[Footnote 1: P. Francisco Xavier Alegre, Historia de la Compania de Jesus en la Nueva Espana, Tomo i, pp. 91, 92 (Mexico, 1841). The authorities whom Alegre quotes are P.P. Alonso de la Rea, Cronica de Mechoacan (Mexico, 1648), and D. Basalenque, Cronica de San Augustin de Mechoacan (Mexico, 1673). I regret that I have been unable to find either of these books in any library in the United States. It is a great pity that the student of American history is so often limited in his investigations in this country, by the lack of material. It is sad to think that such an opulent and intelligent land does not possess a single complete library of its own history.]
The king of the Tarascos was considered merely the vicegerent of the absent hero-god, and ready to lay down the sceptre when Curicaberis should return to earth.
We do not know whether the myth of the Four Brothers prevailed among the Tarascos; but there is hardly a nation on the continent among whom the number Four was more distinctly sacred. The kingdom was divided into four parts (as also among the Itzas, Qquichuas and numerous other tribes), the four rulers of which constituted, with the king, the sacred council of five, in imitation, I can hardly doubt, of the hero-god, and the four deities of the winds.

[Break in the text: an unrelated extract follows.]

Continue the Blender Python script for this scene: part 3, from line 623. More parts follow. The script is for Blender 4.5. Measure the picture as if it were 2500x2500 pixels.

The goddess of water and the rains, the female counterpart of Curicaberis, was the goddess Cueravaperi. “She is named,” says the authority I quote, “in all their fables and speeches. They say that she is the mother of all the gods of the earth, and that it is she who bestows the harvests and the germination of seeds.” With her ever went four attendant goddesses, the personifications of the rains from the four cardinal points. At the sacred dances, which were also dramatizations of her supposed action, these attendants were represented by four priests clad respectively in white, yellow, red and black, to represent the four colors of the clouds.[1] In other words, she doubtless bore the same relation to Curicaberis that Ixchel did to Itzamna in the mythology of the Mayas, or the rainbow goddess to Arama in the religious legends of the Moxos.[2] She was the divinity that presided over the rains, and hence over fertility and the harvests, standing in intimate relation to the god of the sun’s rays and the four winds.
[Footnote 1: Relacion de las Ceremonias y Ritos, etc., de Mechoacan, in the Coleccion de Documentos para la Historia de Espana, vol. liii, pp. 13, 19, 20. This account is anonymous, but was written in the sixteenth century, by some one familiar with the subject. A handsome MS. of it, with colored illustrations (these of no great value, however), is in the Library of Congress, obtained from the collection of the late Col. Peter Force.]
[Footnote 2: See above, chapter iv, Sec.1]
The Kiches of Guatemala were not distant relatives of the Mayas of Yucatan, and their mythology has been preserved to us in a rescript of their national book, the Popol Vuh. Evidently they had borrowed something from Aztec sources, and a flavor of Christian teaching is occasionally noticeable in this record; but for all that it is one of the most valuable we possess on the subject.